EXERCISE INSTRUCTIONS
Look through the entries below and extract exactly the lines from the one containing "were 1908x1272 pixels." through the one containing "from mathutils.bvhtree import BVHTree", ends included.

Scripts that build scenes
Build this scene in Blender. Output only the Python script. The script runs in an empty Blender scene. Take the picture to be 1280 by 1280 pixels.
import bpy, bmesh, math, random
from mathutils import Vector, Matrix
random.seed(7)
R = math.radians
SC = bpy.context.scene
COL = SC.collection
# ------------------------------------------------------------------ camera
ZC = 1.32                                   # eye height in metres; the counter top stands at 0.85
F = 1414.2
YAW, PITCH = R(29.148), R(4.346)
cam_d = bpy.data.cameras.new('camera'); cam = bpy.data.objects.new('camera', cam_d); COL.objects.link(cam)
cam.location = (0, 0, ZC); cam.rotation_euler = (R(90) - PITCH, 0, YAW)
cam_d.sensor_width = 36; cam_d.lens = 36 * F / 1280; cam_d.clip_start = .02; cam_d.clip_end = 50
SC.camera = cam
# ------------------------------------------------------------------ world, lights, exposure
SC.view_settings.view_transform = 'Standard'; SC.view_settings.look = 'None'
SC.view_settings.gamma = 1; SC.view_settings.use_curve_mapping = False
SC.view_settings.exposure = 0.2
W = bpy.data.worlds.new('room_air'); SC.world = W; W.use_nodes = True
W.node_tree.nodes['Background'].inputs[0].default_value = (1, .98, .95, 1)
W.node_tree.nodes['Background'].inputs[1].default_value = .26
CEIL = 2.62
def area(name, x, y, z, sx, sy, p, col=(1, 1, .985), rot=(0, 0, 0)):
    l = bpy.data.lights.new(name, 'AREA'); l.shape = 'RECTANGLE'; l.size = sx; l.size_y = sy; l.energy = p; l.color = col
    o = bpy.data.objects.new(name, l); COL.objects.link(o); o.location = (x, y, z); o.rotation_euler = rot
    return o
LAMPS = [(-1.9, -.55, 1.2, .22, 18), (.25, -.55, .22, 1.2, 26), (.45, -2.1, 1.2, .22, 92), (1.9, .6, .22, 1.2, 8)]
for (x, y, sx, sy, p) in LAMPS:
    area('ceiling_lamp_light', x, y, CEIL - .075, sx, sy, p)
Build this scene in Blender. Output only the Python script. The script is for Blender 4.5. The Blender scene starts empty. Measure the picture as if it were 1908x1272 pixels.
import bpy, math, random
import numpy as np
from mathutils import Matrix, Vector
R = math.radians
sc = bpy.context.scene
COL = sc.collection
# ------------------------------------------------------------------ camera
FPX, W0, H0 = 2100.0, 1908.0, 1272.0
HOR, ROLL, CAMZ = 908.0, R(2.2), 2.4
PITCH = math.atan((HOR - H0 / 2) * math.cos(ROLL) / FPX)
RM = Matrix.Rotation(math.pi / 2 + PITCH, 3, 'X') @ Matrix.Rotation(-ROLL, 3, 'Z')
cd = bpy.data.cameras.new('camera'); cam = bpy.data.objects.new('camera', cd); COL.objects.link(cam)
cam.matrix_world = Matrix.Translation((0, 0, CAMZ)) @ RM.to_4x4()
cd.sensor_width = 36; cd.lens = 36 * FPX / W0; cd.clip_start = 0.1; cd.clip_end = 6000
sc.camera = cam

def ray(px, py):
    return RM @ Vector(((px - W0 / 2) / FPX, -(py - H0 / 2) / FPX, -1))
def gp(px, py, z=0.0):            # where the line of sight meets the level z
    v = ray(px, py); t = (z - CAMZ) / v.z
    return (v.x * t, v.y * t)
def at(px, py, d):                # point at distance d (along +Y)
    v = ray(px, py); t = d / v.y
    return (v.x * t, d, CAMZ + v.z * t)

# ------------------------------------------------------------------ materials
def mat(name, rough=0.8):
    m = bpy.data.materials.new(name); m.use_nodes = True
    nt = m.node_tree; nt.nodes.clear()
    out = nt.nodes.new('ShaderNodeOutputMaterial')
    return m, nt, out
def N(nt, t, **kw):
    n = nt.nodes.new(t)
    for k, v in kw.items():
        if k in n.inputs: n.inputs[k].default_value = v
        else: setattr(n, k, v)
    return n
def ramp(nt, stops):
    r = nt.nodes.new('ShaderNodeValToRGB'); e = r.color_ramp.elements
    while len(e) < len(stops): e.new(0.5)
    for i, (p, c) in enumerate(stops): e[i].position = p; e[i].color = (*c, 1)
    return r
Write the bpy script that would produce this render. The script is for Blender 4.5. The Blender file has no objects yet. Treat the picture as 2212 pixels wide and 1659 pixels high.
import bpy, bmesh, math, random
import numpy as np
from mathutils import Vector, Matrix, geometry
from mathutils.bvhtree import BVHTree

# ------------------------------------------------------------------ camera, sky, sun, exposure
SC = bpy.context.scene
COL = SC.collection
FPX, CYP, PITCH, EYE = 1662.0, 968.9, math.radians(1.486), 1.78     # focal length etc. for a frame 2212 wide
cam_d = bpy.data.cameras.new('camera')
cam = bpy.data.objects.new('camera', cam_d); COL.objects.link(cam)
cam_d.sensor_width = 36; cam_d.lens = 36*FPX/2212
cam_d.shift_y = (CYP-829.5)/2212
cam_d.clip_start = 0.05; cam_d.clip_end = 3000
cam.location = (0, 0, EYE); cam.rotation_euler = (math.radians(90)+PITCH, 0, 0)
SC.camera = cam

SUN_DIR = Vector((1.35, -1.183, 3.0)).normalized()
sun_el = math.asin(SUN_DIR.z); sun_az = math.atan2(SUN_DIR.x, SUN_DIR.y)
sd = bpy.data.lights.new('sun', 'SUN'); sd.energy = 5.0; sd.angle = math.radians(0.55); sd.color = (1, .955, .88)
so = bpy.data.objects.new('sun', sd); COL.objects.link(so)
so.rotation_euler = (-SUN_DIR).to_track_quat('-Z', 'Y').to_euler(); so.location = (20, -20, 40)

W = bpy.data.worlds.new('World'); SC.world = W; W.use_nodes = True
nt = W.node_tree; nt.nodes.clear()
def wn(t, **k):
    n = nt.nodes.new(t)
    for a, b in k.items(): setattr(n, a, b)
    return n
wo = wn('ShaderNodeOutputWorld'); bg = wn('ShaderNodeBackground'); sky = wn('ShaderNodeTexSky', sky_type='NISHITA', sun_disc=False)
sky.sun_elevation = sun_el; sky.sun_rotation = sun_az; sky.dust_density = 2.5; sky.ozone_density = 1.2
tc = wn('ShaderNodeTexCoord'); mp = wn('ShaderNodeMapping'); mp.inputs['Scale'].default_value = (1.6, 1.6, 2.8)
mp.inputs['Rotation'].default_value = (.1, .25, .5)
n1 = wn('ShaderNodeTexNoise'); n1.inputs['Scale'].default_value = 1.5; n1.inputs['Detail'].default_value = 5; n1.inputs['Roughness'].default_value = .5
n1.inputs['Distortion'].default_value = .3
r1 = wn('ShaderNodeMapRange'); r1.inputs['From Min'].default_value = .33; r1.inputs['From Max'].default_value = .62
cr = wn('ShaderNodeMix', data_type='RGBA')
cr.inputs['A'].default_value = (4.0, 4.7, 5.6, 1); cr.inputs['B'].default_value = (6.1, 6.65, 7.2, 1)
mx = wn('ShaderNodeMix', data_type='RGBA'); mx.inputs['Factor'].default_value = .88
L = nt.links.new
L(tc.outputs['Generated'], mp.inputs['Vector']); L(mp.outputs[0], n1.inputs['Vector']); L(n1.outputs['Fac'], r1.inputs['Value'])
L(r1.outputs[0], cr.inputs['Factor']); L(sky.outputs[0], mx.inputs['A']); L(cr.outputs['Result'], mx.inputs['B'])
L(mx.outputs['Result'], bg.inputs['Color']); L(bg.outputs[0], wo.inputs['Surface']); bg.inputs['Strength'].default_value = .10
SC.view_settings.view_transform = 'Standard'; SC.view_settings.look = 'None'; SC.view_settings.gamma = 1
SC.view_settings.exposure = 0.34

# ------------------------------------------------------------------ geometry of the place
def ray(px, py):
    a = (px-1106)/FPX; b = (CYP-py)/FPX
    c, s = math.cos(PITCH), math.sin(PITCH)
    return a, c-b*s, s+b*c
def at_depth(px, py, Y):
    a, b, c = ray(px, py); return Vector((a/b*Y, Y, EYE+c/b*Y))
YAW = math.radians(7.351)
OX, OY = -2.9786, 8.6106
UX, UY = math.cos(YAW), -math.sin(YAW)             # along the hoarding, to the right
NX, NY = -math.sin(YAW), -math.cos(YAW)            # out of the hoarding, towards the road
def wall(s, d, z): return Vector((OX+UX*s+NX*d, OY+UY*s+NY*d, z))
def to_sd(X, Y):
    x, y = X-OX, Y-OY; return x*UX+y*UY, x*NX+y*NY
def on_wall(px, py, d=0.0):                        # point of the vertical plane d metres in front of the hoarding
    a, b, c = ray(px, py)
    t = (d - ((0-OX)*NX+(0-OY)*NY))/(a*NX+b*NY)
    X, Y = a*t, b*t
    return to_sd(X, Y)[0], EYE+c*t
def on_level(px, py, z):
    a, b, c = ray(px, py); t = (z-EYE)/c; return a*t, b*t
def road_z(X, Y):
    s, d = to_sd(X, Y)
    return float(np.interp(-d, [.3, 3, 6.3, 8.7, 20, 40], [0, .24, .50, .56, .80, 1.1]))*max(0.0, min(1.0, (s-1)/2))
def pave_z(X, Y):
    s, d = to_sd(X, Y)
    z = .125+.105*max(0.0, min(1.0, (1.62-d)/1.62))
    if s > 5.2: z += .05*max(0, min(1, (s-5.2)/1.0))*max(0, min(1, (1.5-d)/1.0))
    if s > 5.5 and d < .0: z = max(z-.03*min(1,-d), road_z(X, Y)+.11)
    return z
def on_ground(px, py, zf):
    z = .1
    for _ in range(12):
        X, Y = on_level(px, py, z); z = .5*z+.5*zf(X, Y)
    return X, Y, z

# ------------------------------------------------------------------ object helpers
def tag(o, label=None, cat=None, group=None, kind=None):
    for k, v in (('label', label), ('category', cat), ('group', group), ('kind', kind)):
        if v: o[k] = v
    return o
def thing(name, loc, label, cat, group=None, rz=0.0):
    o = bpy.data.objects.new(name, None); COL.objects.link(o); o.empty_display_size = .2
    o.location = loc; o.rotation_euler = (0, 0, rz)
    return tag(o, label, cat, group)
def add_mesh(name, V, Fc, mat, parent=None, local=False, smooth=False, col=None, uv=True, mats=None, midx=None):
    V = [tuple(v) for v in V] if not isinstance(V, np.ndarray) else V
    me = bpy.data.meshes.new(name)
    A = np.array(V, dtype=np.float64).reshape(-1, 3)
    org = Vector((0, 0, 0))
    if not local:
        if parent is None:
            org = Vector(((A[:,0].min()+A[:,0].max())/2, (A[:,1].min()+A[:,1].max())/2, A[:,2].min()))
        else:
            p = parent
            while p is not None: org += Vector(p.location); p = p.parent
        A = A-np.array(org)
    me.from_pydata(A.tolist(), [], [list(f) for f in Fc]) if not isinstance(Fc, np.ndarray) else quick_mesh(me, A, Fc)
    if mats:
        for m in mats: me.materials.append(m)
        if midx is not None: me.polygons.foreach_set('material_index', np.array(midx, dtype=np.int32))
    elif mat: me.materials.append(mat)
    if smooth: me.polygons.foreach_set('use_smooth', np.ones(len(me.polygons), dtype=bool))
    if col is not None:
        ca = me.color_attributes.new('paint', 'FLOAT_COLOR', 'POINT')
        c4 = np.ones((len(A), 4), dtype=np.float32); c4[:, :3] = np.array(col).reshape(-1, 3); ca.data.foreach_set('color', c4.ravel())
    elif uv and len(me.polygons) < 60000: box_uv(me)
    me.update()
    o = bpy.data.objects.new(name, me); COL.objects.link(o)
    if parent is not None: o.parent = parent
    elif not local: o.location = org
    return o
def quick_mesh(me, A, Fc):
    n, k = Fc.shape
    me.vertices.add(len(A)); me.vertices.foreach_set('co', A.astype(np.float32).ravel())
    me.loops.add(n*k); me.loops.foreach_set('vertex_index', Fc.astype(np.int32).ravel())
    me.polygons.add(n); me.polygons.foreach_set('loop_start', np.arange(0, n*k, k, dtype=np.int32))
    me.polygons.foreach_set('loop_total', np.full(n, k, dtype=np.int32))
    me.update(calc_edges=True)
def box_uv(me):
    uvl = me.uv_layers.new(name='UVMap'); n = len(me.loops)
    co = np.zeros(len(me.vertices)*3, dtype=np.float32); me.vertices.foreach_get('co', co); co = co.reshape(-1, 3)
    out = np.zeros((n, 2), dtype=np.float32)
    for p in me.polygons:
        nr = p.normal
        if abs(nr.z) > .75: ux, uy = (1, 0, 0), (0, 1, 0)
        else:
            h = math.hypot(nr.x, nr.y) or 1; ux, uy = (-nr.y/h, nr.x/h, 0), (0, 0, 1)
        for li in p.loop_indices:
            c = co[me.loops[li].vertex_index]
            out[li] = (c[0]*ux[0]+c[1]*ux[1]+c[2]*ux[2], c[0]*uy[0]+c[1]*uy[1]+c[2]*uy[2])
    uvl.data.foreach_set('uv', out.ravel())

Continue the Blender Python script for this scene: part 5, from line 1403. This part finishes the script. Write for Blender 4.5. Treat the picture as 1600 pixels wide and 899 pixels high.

FULL OUTPUT
Build this scene in Blender. Output only the Python script. The script is for Blender 4.5. The Blender scene starts empty. Measure the picture as if it were 1908x1272 pixels.
import bpy, math, random
import numpy as np
from mathutils import Matrix, Vector
R = math.radians
sc = bpy.context.scene
COL = sc.collection
# ------------------------------------------------------------------ camera
FPX, W0, H0 = 2100.0, 1908.0, 1272.0
HOR, ROLL, CAMZ = 908.0, R(2.2), 2.4
PITCH = math.atan((HOR - H0 / 2) * math.cos(ROLL) / FPX)
RM = Matrix.Rotation(math.pi / 2 + PITCH, 3, 'X') @ Matrix.Rotation(-ROLL, 3, 'Z')
cd = bpy.data.cameras.new('camera'); cam = bpy.data.objects.new('camera', cd); COL.objects.link(cam)
cam.matrix_world = Matrix.Translation((0, 0, CAMZ)) @ RM.to_4x4()
cd.sensor_width = 36; cd.lens = 36 * FPX / W0; cd.clip_start = 0.1; cd.clip_end = 6000
sc.camera = cam

def ray(px, py):
    return RM @ Vector(((px - W0 / 2) / FPX, -(py - H0 / 2) / FPX, -1))
def gp(px, py, z=0.0):            # where the line of sight meets the level z
    v = ray(px, py); t = (z - CAMZ) / v.z
    return (v.x * t, v.y * t)
def at(px, py, d):                # point at distance d (along +Y)
    v = ray(px, py); t = d / v.y
    return (v.x * t, d, CAMZ + v.z * t)

# ------------------------------------------------------------------ materials
def mat(name, rough=0.8):
    m = bpy.data.materials.new(name); m.use_nodes = True
    nt = m.node_tree; nt.nodes.clear()
    out = nt.nodes.new('ShaderNodeOutputMaterial')
    return m, nt, out
def N(nt, t, **kw):
    n = nt.nodes.new(t)
    for k, v in kw.items():
        if k in n.inputs: n.inputs[k].default_value = v
        else: setattr(n, k, v)
    return n
def ramp(nt, stops):
    r = nt.nodes.new('ShaderNodeValToRGB'); e = r.color_ramp.elements
    while len(e) < len(stops): e.new(0.5)
    for i, (p, c) in enumerate(stops): e[i].position = p; e[i].color = (*c, 1)
    return r
Write the bpy script that would produce this render. The script is for Blender 4.5. The Blender file has no objects yet. Treat the picture as 2212 pixels wide and 1659 pixels high.
import bpy, bmesh, math, random
import numpy as np
from mathutils import Vector, Matrix, geometry
from mathutils.bvhtree import BVHTree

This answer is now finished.